## WHAT YOU ARE ASKED TO DO
Set down, word for word, the lines from the one holding "What Blender Python" to the final line, both included, and skip the pictures.

(Records with scene code)

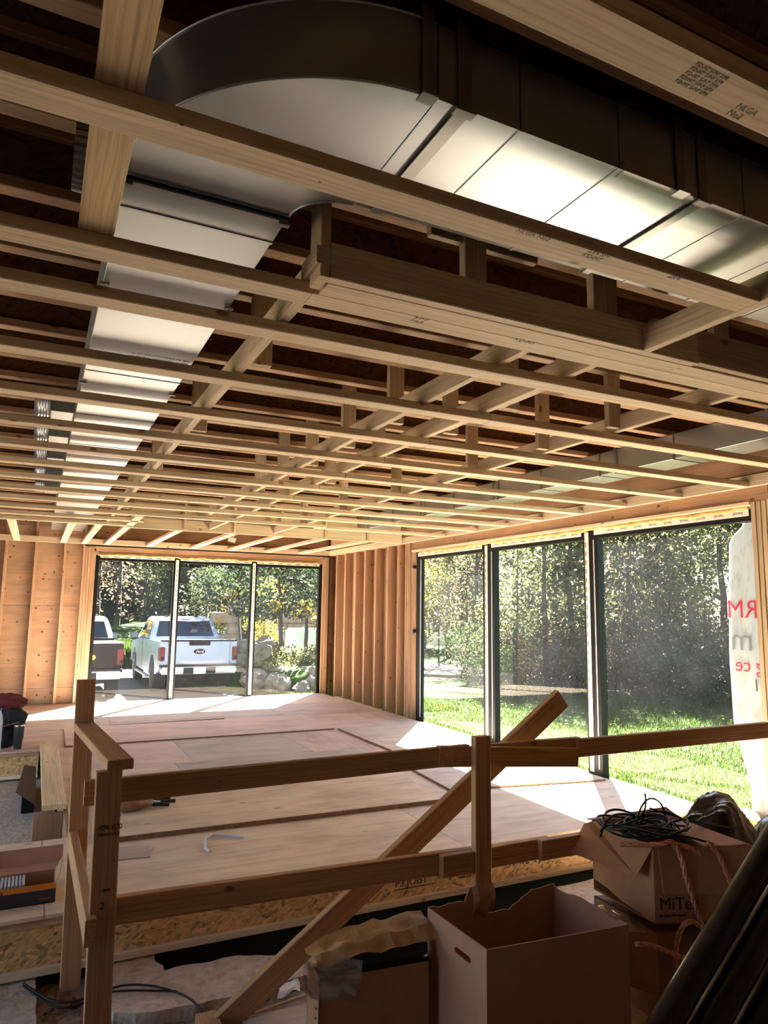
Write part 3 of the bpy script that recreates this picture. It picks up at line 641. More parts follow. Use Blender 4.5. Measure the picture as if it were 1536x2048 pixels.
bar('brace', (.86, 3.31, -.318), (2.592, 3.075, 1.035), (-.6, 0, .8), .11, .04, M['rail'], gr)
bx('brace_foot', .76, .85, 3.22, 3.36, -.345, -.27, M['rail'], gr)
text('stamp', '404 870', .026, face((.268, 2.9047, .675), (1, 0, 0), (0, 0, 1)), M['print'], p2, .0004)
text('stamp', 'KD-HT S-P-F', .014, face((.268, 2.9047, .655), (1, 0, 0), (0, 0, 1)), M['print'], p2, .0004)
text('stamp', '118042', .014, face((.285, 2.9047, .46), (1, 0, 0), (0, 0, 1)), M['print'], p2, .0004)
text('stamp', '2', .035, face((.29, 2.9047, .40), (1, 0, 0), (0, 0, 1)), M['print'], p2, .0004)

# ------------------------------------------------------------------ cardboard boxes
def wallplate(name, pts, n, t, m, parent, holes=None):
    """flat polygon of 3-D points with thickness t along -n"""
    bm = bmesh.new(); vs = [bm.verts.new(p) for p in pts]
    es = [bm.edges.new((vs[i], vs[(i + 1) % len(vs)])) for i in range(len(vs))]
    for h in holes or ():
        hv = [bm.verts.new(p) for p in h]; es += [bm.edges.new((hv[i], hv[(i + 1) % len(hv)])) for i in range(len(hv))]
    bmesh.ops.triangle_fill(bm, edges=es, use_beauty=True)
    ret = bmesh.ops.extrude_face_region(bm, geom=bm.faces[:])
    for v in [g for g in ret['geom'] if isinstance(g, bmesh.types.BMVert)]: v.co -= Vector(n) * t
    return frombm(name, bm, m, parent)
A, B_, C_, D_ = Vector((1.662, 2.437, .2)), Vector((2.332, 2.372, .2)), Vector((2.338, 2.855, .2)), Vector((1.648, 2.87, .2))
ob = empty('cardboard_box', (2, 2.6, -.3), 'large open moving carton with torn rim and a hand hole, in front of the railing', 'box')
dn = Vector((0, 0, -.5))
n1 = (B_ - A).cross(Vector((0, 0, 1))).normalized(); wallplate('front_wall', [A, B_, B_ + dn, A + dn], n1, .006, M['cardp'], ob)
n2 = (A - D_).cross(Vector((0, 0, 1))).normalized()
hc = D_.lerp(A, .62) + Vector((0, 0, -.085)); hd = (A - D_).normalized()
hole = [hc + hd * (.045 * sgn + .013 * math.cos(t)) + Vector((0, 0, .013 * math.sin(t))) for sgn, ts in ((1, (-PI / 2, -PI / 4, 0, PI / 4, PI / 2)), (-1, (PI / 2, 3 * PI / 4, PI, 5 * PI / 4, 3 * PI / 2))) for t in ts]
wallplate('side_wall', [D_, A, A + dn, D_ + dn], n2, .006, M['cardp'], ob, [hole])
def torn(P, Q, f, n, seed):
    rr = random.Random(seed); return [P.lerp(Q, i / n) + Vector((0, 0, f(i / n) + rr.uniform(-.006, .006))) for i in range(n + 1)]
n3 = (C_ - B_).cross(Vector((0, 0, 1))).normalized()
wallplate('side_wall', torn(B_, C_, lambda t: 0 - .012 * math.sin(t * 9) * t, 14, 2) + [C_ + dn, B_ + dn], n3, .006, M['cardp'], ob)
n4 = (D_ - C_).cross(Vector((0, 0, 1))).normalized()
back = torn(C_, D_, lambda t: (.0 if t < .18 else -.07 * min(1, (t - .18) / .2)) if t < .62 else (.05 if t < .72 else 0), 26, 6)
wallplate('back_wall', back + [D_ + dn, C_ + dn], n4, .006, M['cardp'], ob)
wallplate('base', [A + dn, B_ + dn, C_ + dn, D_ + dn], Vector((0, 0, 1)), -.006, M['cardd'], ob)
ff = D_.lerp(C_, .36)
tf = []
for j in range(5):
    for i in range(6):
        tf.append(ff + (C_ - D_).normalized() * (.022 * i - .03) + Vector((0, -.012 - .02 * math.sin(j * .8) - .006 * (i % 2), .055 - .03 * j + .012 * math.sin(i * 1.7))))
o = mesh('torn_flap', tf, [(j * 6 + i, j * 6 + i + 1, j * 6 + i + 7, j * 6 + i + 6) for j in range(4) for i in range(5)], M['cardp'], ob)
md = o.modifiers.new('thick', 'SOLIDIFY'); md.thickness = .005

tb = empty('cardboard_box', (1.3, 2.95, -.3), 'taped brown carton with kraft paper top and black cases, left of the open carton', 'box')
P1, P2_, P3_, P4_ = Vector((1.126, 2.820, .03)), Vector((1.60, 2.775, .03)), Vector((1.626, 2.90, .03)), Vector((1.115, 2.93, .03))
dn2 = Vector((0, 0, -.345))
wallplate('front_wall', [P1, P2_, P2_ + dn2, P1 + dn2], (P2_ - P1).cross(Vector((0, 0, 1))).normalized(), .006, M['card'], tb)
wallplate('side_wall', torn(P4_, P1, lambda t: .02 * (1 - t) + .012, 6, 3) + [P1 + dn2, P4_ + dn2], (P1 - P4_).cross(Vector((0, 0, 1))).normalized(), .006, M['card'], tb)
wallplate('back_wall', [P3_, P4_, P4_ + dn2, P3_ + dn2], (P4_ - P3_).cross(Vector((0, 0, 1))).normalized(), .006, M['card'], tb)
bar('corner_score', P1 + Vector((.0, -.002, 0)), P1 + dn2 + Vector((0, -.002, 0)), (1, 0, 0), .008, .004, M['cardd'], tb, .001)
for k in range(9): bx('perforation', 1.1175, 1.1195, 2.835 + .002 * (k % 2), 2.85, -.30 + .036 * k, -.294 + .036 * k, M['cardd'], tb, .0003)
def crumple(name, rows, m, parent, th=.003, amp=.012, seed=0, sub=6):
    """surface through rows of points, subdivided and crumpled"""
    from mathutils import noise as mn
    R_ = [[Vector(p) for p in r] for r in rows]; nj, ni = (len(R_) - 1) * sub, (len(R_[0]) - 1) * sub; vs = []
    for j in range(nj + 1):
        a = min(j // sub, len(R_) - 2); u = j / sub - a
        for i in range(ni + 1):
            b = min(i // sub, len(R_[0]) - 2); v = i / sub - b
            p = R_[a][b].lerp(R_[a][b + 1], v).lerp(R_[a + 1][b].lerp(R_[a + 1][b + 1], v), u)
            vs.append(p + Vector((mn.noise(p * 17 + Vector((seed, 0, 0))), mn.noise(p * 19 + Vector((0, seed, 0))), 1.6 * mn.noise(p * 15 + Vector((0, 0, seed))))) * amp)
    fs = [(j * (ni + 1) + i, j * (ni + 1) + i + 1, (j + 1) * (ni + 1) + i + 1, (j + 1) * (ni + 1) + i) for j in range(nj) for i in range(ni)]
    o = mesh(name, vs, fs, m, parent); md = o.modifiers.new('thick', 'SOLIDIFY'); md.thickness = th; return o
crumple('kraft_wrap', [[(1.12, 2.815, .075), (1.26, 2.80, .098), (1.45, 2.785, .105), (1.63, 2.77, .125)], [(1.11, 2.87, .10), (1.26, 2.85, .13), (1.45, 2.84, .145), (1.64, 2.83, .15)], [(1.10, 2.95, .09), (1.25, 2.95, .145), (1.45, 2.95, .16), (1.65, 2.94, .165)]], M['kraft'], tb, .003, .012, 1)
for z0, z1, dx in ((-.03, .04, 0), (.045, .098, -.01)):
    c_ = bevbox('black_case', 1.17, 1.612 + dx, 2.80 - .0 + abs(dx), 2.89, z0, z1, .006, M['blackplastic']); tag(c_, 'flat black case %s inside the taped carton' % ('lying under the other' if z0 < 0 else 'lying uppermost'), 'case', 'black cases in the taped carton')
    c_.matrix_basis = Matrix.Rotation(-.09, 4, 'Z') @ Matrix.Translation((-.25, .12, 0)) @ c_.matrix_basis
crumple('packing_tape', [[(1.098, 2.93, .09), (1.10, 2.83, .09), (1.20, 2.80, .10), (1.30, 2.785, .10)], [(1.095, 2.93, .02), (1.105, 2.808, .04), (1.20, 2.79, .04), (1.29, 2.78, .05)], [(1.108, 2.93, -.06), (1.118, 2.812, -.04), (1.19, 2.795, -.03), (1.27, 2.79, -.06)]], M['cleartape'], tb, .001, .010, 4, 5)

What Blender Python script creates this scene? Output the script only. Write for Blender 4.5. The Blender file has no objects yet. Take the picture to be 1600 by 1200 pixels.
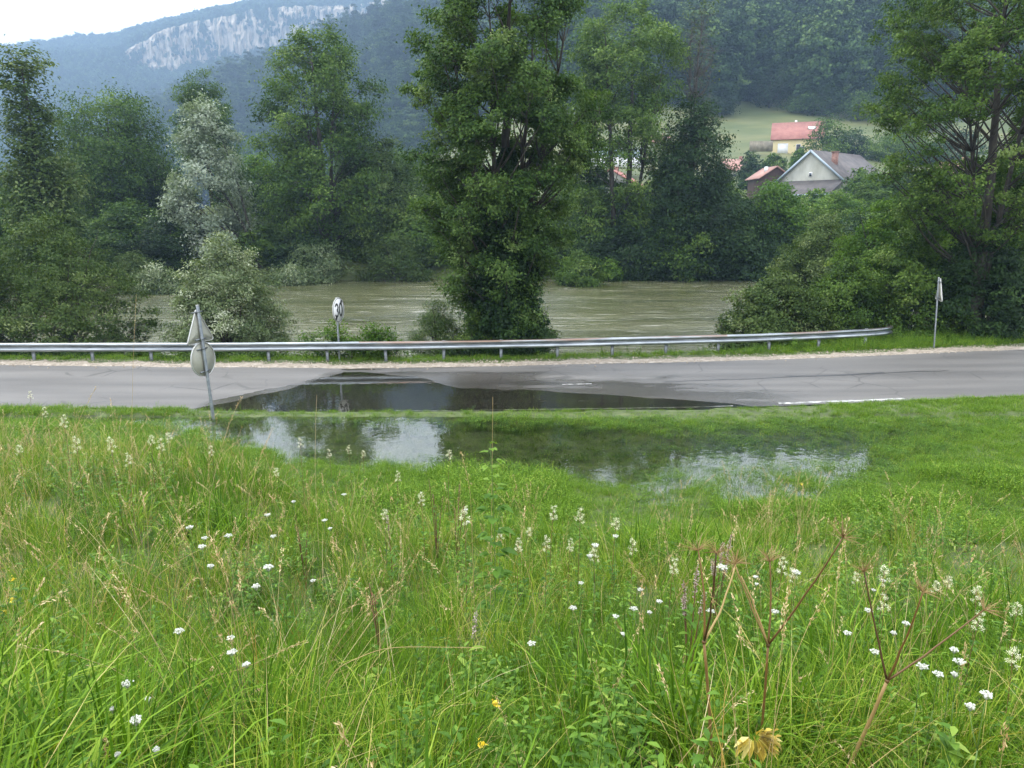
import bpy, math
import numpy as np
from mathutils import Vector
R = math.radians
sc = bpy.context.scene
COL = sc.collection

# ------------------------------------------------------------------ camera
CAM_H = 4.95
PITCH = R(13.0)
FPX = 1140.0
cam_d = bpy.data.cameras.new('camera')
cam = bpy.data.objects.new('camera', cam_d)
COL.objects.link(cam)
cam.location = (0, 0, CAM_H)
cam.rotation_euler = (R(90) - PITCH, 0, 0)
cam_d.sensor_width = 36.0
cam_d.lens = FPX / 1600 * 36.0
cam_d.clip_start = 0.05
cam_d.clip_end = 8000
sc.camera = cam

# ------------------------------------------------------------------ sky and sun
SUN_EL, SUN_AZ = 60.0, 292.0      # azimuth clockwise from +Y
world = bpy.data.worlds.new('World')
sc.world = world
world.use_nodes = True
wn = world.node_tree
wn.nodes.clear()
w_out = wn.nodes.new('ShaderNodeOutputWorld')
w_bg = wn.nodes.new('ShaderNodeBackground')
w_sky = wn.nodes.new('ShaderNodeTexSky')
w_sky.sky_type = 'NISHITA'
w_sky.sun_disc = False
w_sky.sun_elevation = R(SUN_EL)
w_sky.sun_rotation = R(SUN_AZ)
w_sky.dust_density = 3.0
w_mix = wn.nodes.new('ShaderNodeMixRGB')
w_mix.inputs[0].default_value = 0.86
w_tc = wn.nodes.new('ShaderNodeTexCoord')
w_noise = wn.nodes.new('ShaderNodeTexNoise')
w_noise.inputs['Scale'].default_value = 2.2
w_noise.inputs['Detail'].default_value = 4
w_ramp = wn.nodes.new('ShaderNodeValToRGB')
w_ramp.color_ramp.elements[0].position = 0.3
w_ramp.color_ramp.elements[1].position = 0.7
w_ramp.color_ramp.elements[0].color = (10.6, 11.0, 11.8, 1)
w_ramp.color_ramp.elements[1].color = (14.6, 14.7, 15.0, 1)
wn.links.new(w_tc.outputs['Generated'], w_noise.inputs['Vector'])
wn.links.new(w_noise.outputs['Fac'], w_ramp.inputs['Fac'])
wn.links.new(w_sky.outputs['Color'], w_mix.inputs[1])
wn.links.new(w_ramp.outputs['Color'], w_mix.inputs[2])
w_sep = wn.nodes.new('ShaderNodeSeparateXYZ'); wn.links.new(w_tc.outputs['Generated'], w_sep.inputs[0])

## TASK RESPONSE
What Blender Python script creates this scene? Output the script only. Write for Blender 4.5. The Blender file has no objects yet. Take the picture to be 1600 by 1200 pixels.
import bpy, math
import numpy as np
from mathutils import Vector
R = math.radians
sc = bpy.context.scene
COL = sc.collection

# ------------------------------------------------------------------ camera
CAM_H = 4.95
PITCH = R(13.0)
FPX = 1140.0
cam_d = bpy.data.cameras.new('camera')
cam = bpy.data.objects.new('camera', cam_d)
COL.objects.link(cam)
cam.location = (0, 0, CAM_H)
cam.rotation_euler = (R(90) - PITCH, 0, 0)
cam_d.sensor_width = 36.0
cam_d.lens = FPX / 1600 * 36.0
cam_d.clip_start = 0.05
cam_d.clip_end = 8000
sc.camera = cam

# ------------------------------------------------------------------ sky and sun
SUN_EL, SUN_AZ = 60.0, 292.0      # azimuth clockwise from +Y
world = bpy.data.worlds.new('World')
sc.world = world
world.use_nodes = True
wn = world.node_tree
wn.nodes.clear()
w_out = wn.nodes.new('ShaderNodeOutputWorld')
w_bg = wn.nodes.new('ShaderNodeBackground')
w_sky = wn.nodes.new('ShaderNodeTexSky')
w_sky.sky_type = 'NISHITA'
w_sky.sun_disc = False
w_sky.sun_elevation = R(SUN_EL)
w_sky.sun_rotation = R(SUN_AZ)
w_sky.dust_density = 3.0
w_mix = wn.nodes.new('ShaderNodeMixRGB')
w_mix.inputs[0].default_value = 0.86
w_tc = wn.nodes.new('ShaderNodeTexCoord')
w_noise = wn.nodes.new('ShaderNodeTexNoise')
w_noise.inputs['Scale'].default_value = 2.2
w_noise.inputs['Detail'].default_value = 4
w_ramp = wn.nodes.new('ShaderNodeValToRGB')
w_ramp.color_ramp.elements[0].position = 0.3
w_ramp.color_ramp.elements[1].position = 0.7
w_ramp.color_ramp.elements[0].color = (10.6, 11.0, 11.8, 1)
w_ramp.color_ramp.elements[1].color = (14.6, 14.7, 15.0, 1)
wn.links.new(w_tc.outputs['Generated'], w_noise.inputs['Vector'])
wn.links.new(w_noise.outputs['Fac'], w_ramp.inputs['Fac'])
wn.links.new(w_sky.outputs['Color'], w_mix.inputs[1])
wn.links.new(w_ramp.outputs['Color'], w_mix.inputs[2])
w_sep = wn.nodes.new('ShaderNodeSeparateXYZ'); wn.links.new(w_tc.outputs['Generated'], w_sep.inputs[0])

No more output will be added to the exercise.